Türkiye’mizin, hayatın olağan akışı içinde karşılaşma olasılığı giderek artan olağan dışı gelişmelere karşı bütün senaryoları değerlendirerek baraj kurması ve enine boyuna hazırlık yapması sadece bir güvenlik önlemi değil, bunun da ötesinde bir var oluş meselesidir.
Uzun menzilli balistik ve orta menzilli hipersonik füzelerin ateşlendiği, nükleer başlıklı füzelerin fırlatma rampalarında bekletildiği, ortak aklın ve barış havasının cinnetle bezendiği bir karanlık jeopolitik görüş açımıza perde çekmiştir.
Ne tarafa dönsek kanlı boğuşma sahneleri gözümüze çarpmaktadır.
Hangi yöne baksak insani felaketler birbirini kovalamaktadır.
TÜRKİYE, DÜNYANIIN KEMER TAŞIDIR
Türkiye Cumhuriyeti dünyanın kemer taşıdır.
Bu taş yerinden oynar veya oynatılırsa gök kubbe herkesin başına yıkılacaktır.

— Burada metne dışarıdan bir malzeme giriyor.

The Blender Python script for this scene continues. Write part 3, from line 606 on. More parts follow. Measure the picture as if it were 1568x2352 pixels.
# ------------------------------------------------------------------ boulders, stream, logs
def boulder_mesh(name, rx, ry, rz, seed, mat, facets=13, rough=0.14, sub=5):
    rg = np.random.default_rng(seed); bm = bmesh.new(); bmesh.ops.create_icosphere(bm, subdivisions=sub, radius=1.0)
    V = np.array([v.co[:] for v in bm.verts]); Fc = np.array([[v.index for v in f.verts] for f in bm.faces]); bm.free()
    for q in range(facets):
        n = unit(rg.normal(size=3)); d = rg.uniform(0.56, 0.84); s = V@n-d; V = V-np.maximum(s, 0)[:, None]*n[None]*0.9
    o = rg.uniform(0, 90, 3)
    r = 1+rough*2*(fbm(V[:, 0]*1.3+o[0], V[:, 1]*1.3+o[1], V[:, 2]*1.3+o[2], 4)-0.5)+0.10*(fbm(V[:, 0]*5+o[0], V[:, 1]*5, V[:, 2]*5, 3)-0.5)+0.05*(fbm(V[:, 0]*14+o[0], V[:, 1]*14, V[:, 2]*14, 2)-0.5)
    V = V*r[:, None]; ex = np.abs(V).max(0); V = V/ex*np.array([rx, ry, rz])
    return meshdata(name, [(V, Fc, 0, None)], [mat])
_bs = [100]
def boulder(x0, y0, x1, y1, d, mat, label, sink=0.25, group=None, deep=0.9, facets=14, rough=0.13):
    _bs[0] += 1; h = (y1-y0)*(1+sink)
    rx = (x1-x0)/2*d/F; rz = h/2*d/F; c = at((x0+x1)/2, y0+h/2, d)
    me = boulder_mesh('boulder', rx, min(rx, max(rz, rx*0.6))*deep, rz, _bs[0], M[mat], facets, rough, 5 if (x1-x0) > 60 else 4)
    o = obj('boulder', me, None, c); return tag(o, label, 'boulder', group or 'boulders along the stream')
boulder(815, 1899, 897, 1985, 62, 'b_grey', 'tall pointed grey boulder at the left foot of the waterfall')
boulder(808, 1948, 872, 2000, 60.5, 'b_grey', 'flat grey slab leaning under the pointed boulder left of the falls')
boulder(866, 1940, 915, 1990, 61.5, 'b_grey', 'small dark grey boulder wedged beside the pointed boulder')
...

Bize bir şey olmaz kolaycılığı ve duyarsızlığıyla oyalanacak ne vaktimiz ne de hakkımız vardır.
Türk ve Türkiye Yüzyılı vizyonunu gerçeğe dönüştürmek amacıyla yaptığımız mücadelenin menziline ulaşması için emekse istenen emek vereceğiz, zamansa istenen zaman harcayacağız.
Özellikle ifade etmeyi zaruri görüyorum ki, cansa ihtiyaç olan canımızı da seve seve bu uğurda feda edeceğiz.
Yolumuzdan dönmeyeceğiz, davamızdan sapmayacağız, duruşumuzu bozmayacağız.
Mücavir coğrafyalar cayır cayır yanarken milli varlığımıza ve iç barışımıza ateş saçmayı hedefleyen müstevlileri ve bunların sızma uşaklarını milli birlik ve kardeşliğimizin gücüyle yerle bir edeceğiz.
Gün, kısır çekişmelerin günü değildir.
Gün, istismar siyasetine tahammül edilecek gün değildir.
Gün, Türk milletinin topyekûn ayağa kalkma, kenetlenme, tek yürek olma günüdür.
Muktedir ve muteber bir gelecek vizyonu her şeyden evvel muharrik ve muhkem bir geçmiş vizyonuna bağlanmalıdır, dahası buna dayanmalıdır, enerjisini ve sinerjisini de buradan almalıdır.
Çünkü geçmiş olmadan geleceğin hükmü şahsiyetinden bahsedilmesi akıl karı değildir.
Geçmişimizi geleceğe taşımak, Kızılelma’nın rotasında ilerleyip i'lây-ı kelimetullah’a vasıl olmak namus gibi gördüğümüz bir milli ülküdür, milli yemindir ve nihayet and olsun vakti saati geldiğinde gerçekleşecektir.
Cihan yıkılsa bile bizim cephemiz yıkılmayacaktır.
Cehennem olsa üzerimize gelen bizi yakamayacaktır.
Akif’in dediği gibi; “yaşayan görecektir, Türkiye ve Türklük ölmeyecektir.”